What this task involves
Set down the data below from its first line to the line holding "sc = bpy.context.scene", inclusive; omit all pictures.

Data block

┌──

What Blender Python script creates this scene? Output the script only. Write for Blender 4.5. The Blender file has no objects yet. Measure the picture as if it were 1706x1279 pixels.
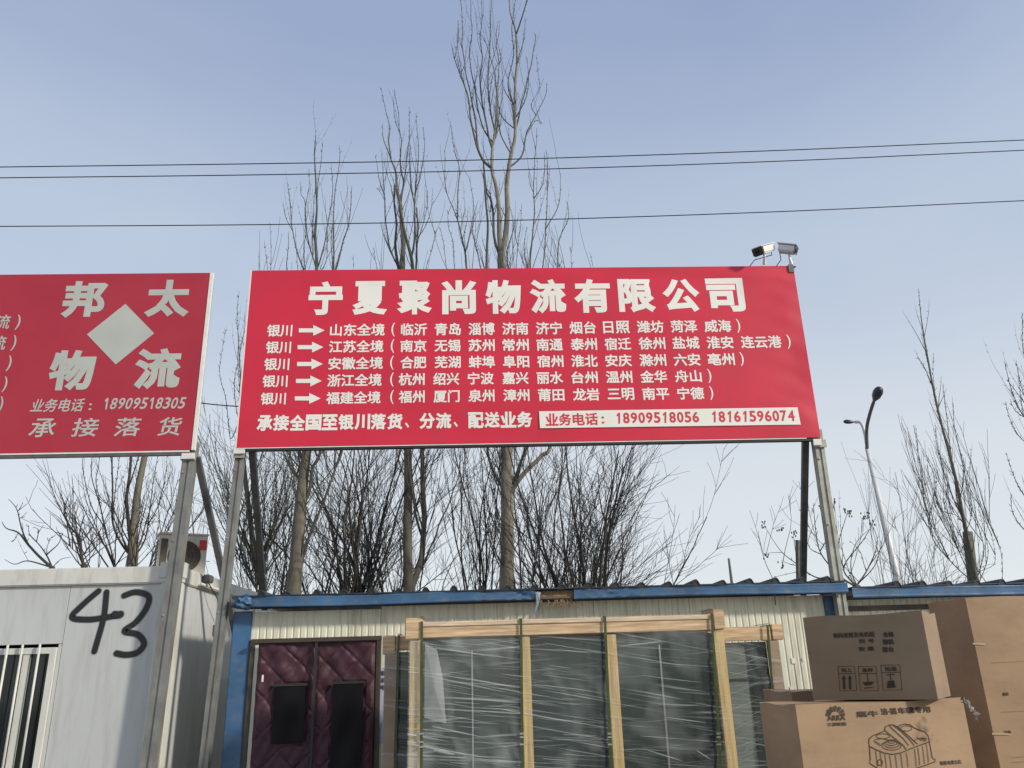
import bpy, bmesh, math, random
from mathutils import Vector, Matrix
random.seed(7)
rad = math.radians
sc = bpy.context.scene

# ------------------------------------------------------------ camera
EYE = 2.114
FPX, PITCH, ROLL, YAW = 1345.0, 19.358, -1.6866, 2.5287      # focal length in photo pixels (1706 wide)
P_, R_, Y_ = rad(PITCH), rad(ROLL), rad(YAW)
FW = Vector((math.sin(Y_)*math.cos(P_), math.cos(Y_)*math.cos(P_), math.sin(P_)))
_r0 = Vector((math.cos(Y_), -math.sin(Y_), 0)); _u0 = _r0.cross(FW)
RT = math.cos(R_)*_r0 + math.sin(R_)*_u0
UP = -math.sin(R_)*_r0 + math.cos(R_)*_u0
cd = bpy.data.cameras.new('camera'); cam = bpy.data.objects.new('camera', cd)
sc.collection.objects.link(cam)
cam.matrix_world = Matrix(((RT.x, UP.x, -FW.x, 0), (RT.y, UP.y, -FW.y, 0), (RT.z, UP.z, -FW.z, EYE), (0, 0, 0, 1)))
cd.sensor_width = 36; cd.sensor_fit = 'HORIZONTAL'; cd.lens = 36*FPX/1706; cd.clip_end = 3000; cd.clip_start = 0.05
sc.camera = cam

# ------------------------------------------------------------ world, sun, exposure
SUN_AZ = rad(121)      # compass-like: 0 = +Y (away), 90 = +X (right), 180 = behind the camera
SUN_EL = rad(25)
w = bpy.data.worlds.new('World'); sc.world = w; w.use_nodes = True
nt = w.node_tree; nt.nodes.clear()
out = nt.nodes.new('ShaderNodeOutputWorld'); bg = nt.nodes.new('ShaderNodeBackground')
sky = nt.nodes.new('ShaderNodeTexSky'); sky.sky_type = 'NISHITA'; sky.sun_disc = False
sky.sun_elevation = SUN_EL; sky.sun_rotation = SUN_AZ
sky.altitude = 1100; sky.air_density = 1.0; sky.dust_density = 1.0; sky.ozone_density = 1.5
# thin winter haze: the sky pales evenly all round towards the horizon
tc = nt.nodes.new('ShaderNodeTexCoord'); sx = nt.nodes.new('ShaderNodeSeparateXYZ')
nt.links.new(tc.outputs['Generated'], sx.inputs[0])
rmp = nt.nodes.new('ShaderNodeValToRGB'); rmp.color_ramp.interpolation = 'EASE'
nt.links.new(sx.outputs['Z'], rmp.inputs[0])
cr = rmp.color_ramp; cr.elements[0].position = 0.0; cr.elements[0].color = (7.3, 7.5, 7.6, 1)
cr.elements[1].position = 0.75; cr.elements[1].color = (2.6, 3.35, 5.3, 1)
e = cr.elements.new(0.16); e.color = (6.9, 7.2, 7.45, 1)
e = cr.elements.new(0.45); e.color = (4.6, 5.4, 6.7, 1)
mx = nt.nodes.new('ShaderNodeMix'); mx.data_type = 'RGBA'; mx.inputs[0].default_value = 0.8
nt.links.new(sky.outputs[0], mx.inputs[6]); nt.links.new(rmp.outputs[0], mx.inputs[7])
cn = nt.nodes.new('ShaderNodeTexNoise'); cn.inputs['Scale'].default_value = 1.6; cn.inputs['Detail'].default_value = 5; cn.inputs['Distortion'].default_value = .6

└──

Output
What Blender Python script creates this scene? Output the script only. Write for Blender 4.5. The Blender file has no objects yet. Measure the picture as if it were 1706x1279 pixels.
import bpy, bmesh, math, random
from mathutils import Vector, Matrix
random.seed(7)
rad = math.radians
sc = bpy.context.scene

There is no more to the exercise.